El 1 de junio de 1969
se decretó su cierre, que se produjo finalmente el 11 de julio de 1969 fecha
del último viaje de este tren,
que pervive en la memoria de muchos habitantes de Tierra de Campos.
Durante la década de
los cincuenta y sesenta atrajo la curiosidad de aficionados europeos y
norteamericanos que recorrieron Tierra de Campos tomando instantáneas de
uno de los últimos trenes a vapor de Europa. Entre ellos, Trevor Rowe, que escribió un libro
sobre este tipo de trenes en España Narrow Gauge railways of Spain, con un material
gráfico muy interesante.
Este tren es, hoy en
día, un efímero recuerdo, de los
castellanos mayores, aún se mantienen en pie algunas de sus estaciones, pero
muchas de ellas en estado ruinoso. Eran de ladrillo y tenían una misma planta.

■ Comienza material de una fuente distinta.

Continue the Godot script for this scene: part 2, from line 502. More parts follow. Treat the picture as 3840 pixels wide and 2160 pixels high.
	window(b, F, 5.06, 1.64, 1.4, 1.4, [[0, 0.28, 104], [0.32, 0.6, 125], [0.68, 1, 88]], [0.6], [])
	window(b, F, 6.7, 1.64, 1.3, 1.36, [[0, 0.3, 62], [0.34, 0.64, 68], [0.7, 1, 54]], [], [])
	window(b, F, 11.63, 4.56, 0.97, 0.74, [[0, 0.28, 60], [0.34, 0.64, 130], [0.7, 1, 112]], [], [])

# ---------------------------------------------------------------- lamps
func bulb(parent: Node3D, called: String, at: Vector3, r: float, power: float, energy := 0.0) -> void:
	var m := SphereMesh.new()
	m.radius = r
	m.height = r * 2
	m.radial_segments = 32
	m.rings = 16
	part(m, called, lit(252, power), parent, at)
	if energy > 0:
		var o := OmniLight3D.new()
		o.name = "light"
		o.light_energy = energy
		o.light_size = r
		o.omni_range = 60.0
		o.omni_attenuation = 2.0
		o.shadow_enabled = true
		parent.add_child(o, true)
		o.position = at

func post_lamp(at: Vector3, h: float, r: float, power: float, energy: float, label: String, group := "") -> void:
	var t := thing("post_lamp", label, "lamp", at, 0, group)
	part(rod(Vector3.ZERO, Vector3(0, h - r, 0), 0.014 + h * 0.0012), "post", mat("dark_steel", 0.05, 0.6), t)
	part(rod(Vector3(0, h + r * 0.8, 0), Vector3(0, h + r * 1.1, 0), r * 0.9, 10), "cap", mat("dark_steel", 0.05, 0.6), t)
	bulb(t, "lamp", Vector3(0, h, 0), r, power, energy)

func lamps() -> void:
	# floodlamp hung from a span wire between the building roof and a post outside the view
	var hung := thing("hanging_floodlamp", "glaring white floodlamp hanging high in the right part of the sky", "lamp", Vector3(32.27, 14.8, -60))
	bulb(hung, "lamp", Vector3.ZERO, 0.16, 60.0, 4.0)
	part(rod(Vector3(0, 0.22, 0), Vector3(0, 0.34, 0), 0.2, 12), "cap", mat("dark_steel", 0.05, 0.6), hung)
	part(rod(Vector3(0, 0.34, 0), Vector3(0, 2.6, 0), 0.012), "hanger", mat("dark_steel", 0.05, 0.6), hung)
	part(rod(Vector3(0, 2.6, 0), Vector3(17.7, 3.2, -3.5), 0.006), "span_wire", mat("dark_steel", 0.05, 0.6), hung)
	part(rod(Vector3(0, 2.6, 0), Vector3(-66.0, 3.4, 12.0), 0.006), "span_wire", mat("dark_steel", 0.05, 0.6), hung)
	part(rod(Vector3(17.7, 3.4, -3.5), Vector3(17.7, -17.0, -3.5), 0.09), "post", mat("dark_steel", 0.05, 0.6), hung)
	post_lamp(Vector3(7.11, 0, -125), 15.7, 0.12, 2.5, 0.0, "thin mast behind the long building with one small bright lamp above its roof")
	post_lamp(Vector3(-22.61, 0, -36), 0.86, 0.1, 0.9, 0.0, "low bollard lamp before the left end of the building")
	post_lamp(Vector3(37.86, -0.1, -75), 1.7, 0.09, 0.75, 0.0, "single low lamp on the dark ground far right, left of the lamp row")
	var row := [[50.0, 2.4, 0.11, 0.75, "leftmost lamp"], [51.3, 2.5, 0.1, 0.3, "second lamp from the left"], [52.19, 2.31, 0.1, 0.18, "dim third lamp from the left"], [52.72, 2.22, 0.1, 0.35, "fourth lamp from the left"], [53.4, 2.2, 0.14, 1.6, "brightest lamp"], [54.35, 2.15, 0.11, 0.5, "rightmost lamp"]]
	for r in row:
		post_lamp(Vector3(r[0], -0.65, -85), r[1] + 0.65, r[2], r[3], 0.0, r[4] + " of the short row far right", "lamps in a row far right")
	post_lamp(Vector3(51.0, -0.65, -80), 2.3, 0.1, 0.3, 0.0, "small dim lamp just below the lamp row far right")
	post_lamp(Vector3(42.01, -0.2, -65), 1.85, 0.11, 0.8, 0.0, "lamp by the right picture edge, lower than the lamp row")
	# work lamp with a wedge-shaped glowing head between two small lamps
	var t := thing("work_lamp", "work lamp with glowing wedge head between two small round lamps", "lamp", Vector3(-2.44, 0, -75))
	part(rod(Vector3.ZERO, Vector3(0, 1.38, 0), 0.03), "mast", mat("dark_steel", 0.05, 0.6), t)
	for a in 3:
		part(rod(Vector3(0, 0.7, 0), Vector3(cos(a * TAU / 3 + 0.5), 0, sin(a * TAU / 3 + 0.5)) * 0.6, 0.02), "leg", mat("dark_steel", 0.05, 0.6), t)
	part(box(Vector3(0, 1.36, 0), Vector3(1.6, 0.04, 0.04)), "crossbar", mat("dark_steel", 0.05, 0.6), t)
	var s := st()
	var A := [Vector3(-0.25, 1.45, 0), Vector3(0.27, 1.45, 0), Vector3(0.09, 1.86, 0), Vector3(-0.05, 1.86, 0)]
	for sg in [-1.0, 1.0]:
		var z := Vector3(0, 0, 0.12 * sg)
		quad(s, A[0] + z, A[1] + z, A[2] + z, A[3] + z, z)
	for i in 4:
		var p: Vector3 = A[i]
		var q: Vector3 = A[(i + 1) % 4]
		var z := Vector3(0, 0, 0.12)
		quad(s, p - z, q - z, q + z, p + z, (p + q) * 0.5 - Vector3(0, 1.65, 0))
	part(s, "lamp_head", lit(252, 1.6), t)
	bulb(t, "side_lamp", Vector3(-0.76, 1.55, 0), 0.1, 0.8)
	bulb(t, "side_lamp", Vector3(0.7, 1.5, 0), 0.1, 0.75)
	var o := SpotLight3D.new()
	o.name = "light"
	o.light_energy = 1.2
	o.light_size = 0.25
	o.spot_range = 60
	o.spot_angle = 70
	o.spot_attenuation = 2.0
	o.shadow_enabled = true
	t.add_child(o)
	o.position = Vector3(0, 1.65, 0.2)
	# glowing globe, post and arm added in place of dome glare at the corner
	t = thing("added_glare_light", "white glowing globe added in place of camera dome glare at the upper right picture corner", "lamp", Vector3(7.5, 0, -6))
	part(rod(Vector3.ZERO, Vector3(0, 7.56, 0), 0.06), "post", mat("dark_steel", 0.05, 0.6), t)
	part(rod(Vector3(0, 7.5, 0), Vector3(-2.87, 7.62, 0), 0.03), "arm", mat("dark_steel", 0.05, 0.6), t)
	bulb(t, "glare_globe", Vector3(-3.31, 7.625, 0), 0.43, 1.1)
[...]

En todas había un muelle cubierto y otro descubierto, con una grúa giratoria y
un puente/báscula.
En invierno, cuando
nevaba, era preciso echar tierra en los raíles para evitar que las ruedas
patinaran con lo que el viaje cobraba una dimensión aventurera de final
incierto, aunque por lo general feliz.
El desplazamiento
desde Valladolid a la estación de Medina de Rioseco, venía a durar una hora y
media. Las paradas obligadas del trayecto eran las dos de la capital, Campo de
Béjar y San Bartolomé, y las de Zaratán, Villanubla, La Mudarra y Rioseco,
además de dos apeaderos, Torozos y Coruñeses, que eran discrecionales.
El trenecillo se
detenía si había viajeros o previsión de que pudiera haberlos, de modo que la
hora de llegada era siempre aproximada. Durante estos años, Ríoseco cuenta con las dos
estaciones ya mencionadas, la de Abajo, también llamada "del Carmen",
por la cercanía de un convento de monjas, y posteriormente también bautizada
como Ríoseco Tránsito V. R.; y la de Arriba, que también es conocida como
Ríoseco San Juan o Ríoseco Castilla.